Tudo isso fica visível quando tratamos de terror e por isso o horror oriental é tão marcante e forte para nós. A ausência de ação direta e enfrentamento deixa os personagens extremamente vulneráveis às revelações e suspense criado pelo terceiro ato aparentemente desconexo e estranho. E, quando chocados os três primeiros, toda a obra se desenrola na nossa frente, em uma virada surpreendente e talvez desconfortante. Essa estrutura é incrivelmente poderosa para se criar suspense e tensão, e tem sido utilizada pelo cinema oriental com sucesso por várias décadas.


Nos videojogos e mangás japoneses também é bastante óbvia a estrutura. A Nintendo passou a utilizar o kishotenketsu ao desenhar os níveis para seus jogos do Super Mario. Através do game design eles: introduzem uma mecânica, geralmente num ambiente seguro onde o jogador não vai perder, permitindo a exploração e aprendizado; a desenvolvem, mostrando novas formas da mecânica ser utilizada; a complicam, expondo o jogador a situações cada vez mais desafiadoras e perigosas e ao final colocam um último teste para tudo o que foi aprendido até então.


Já nos mangás basta observar os formatos das histórias mais famosas. A exposição e novas revelações geralmente são os pontos chave das narrativas, dando nova perspectiva à jornada do protagonista, ao mundo e pessoas ao seu redor. As obras shounen, geralmente focadas na ação e aventura, são cheias de conflito, e em momento algum o kishotenketsu os descarta, porém utilizam constantemente em seus arcos de história da complicação do terceiro ato, revelando ao protagonista que tudo é maior ou diferente de como pensava.


Tente observar da próxima vez que consumir uma obra em qual estrutura ela se encaixa. Como a tensão e clímax são criados, quais problemas existem e como os personagens lidam com ele, se é que lidam.

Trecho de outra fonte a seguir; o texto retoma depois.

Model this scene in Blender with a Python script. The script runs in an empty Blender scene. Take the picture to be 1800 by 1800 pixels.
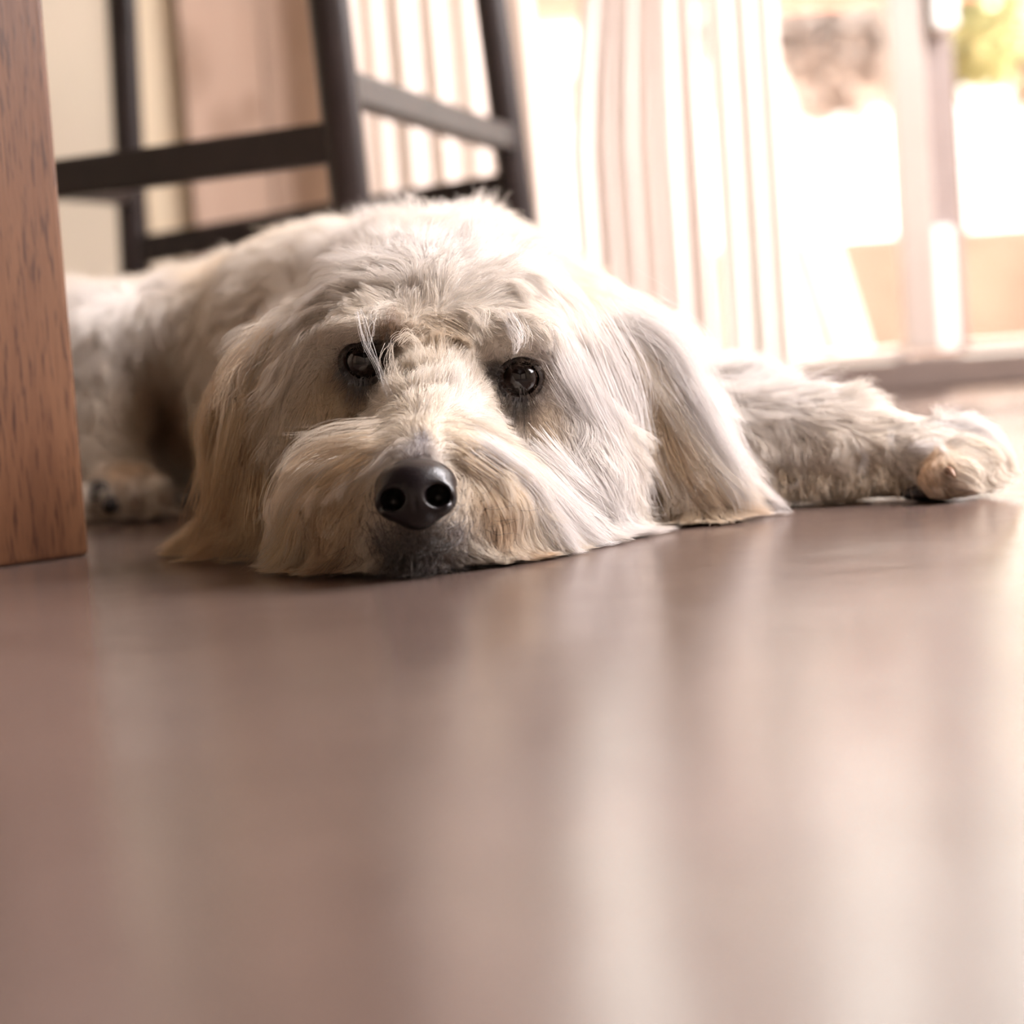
import bpy, bmesh, math, random
import numpy as np
from mathutils import Vector, Matrix
from mathutils.bvhtree import BVHTree

random.seed(7)
rng = np.random.default_rng(11)
S = bpy.context.scene
COL = S.collection

# ------------------------------------------------------------------ camera
FPX = 3750.0            # focal length in pixels of the 1800 px frame (50 mm on 24 mm)
CH = 0.1156             # the camera stands just above the floor
TILT = math.atan(320.0 / FPX)
ROLL = 0.073
FWD = np.array([0, math.cos(TILT), -math.sin(TILT)])
U0 = np.array([0, math.sin(TILT), math.cos(TILT)])
R0 = np.array([1.0, 0, 0])
RC = R0 * math.cos(ROLL) - U0 * math.sin(ROLL)
UC = U0 * math.cos(ROLL) + R0 * math.sin(ROLL)
CAMP = np.array([0, 0, CH])

cam_d = bpy.data.cameras.new('camera')
cam = bpy.data.objects.new('camera', cam_d)
COL.objects.link(cam)
cam.matrix_world = Matrix(((RC[0], UC[0], -FWD[0], 0), (RC[1], UC[1], -FWD[1], 0), (RC[2], UC[2], -FWD[2], CH), (0, 0, 0, 1)))
cam_d.sensor_width = 24
cam_d.lens = 50
cam_d.clip_start = 0.02
cam_d.dof.use_dof = True
cam_d.dof.focus_distance = 1.09
cam_d.dof.aperture_fstop = 3.1
S.camera = cam

def ray(px, py):
    return FWD + (px - 900) / FPX * RC + (900 - py) / FPX * UC
def P(px, py, Y):
    """the point at distance Y into the room that the photograph shows at (px, py)"""
    r = ray(px, py)
    return CAMP + r * (Y / r[1])
def FL(px, py):
    r = ray(px, py)
    return CAMP + r * (-CH / r[2])
def PX(pts):
    """points -> pixel"""
    q = pts - CAMP
    z = q @ FWD
    return np.stack([900 + FPX * (q @ RC) / z, 900 - FPX * (q @ UC) / z], -1)

# ------------------------------------------------------------------ world, sun, exposure
S.view_settings.view_transform = 'Standard'
S.view_settings.look = 'None'
S.view_settings.gamma = 1
S.view_settings.use_curve_mapping = False
S.view_settings.exposure = 0.92
S.cycles.use_denoising = True
S.cycles.denoising_prefilter = 'ACCURATE'
S.cycles.use_adaptive_sampling = True
S.cycles.adaptive_threshold = 0.08
S.cycles.adaptive_min_samples = 20
S.cycles.max_bounces = 5
S.cycles.diffuse_bounces = 2
S.cycles.glossy_bounces = 3
S.cycles.transmission_bounces = 3
S.cycles.transparent_max_bounces = 8
S.cycles.sample_clamp_indirect = 6
S.cycles.caustics_reflective = False
S.cycles.caustics_refractive = False

W = bpy.data.worlds.new('sky')
S.world = W
W.use_nodes = True
W.cycles.sampling_method = 'NONE'
wn = W.node_tree
wn.nodes['Background'].inputs['Color'].default_value = (1.0, 0.935, 0.87, 1)
wn.nodes['Background'].inputs['Strength'].default_value = 2.6

sun_d = bpy.data.lights.new('sun', 'SUN')
sun_d.energy = 17.0
sun_d.angle = math.radians(1.0)
sun_d.color = (1.0, 0.93, 0.82)
sun = bpy.data.objects.new('sun', sun_d)
COL.objects.link(sun)
sdir = Vector((0.35, 1.0, 2.0)).normalized()      # towards the sun
sun.rotation_euler = sdir.to_track_quat('Z', 'Y').to_euler()

def area(name, loc, target, sx, sy, power, color):
    d = bpy.data.lights.new(name, 'AREA')
    d.shape = 'RECTANGLE'; d.size = sx; d.size_y = sy
    d.energy = power; d.color = color
    o = bpy.data.objects.new(name, d); COL.objects.link(o)
    o.location = loc
    o.rotation_euler = (Vector(target) - Vector(loc)).to_track_quat('-Z', 'Y').to_euler()
    return o
# daylight of the window in the right-hand wall
area('window_daylight', (1.68, 1.25, 1.45), (0.0, 1.1, 0.1), 1.7, 1.3, 92, (0.98, 0.935, 0.96))
pl = bpy.data.lights.new('room_lamp', 'POINT'); pl.energy = 9; pl.shadow_soft_size = 0.035; pl.color = (1, .93, .84)
po = bpy.data.objects.new('room_lamp', pl); COL.objects.link(po); po.location = (0.62, -0.55, 1.35)

# ------------------------------------------------------------------ material helpers
def mat(name, color=(0.8, 0.8, 0.8), rough=0.5, metal=0.0, spec=0.5, coat=0.0, build=None):
    m = bpy.data.materials.new(name)
    m.use_nodes = True
    nt = m.node_tree
    b = nt.nodes['Principled BSDF']
    b.inputs['Base Color'].default_value = (*color, 1)
    b.inputs['Roughness'].default_value = rough
    b.inputs['Metallic'].default_value = metal
    b.inputs['Specular IOR Level'].default_value = spec
    b.inputs['Coat Weight'].default_value = coat
    if build: build(nt, b)
    return m
def node(nt, kind, **kw):
    n = nt.nodes.new(kind)
    for k, v in kw.items():
        if k.startswith('i_'): n.inputs[k[2:].replace('_', ' ')].default_value = v
        else: setattr(n, k, v)
    return n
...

Como toda técnica ou estrutura, o kishotenketsu é apenas uma de muitas. Qual usar sempre depende de uma séries de fatores e o tipo de história que se quer contar. As ferramentas existem e servem a propósitos diversos, e tê-las em cinto de utilidades, prontas para uso, te ajudará a evoluir como artista e alcançar as pessoas das mais variadas formas.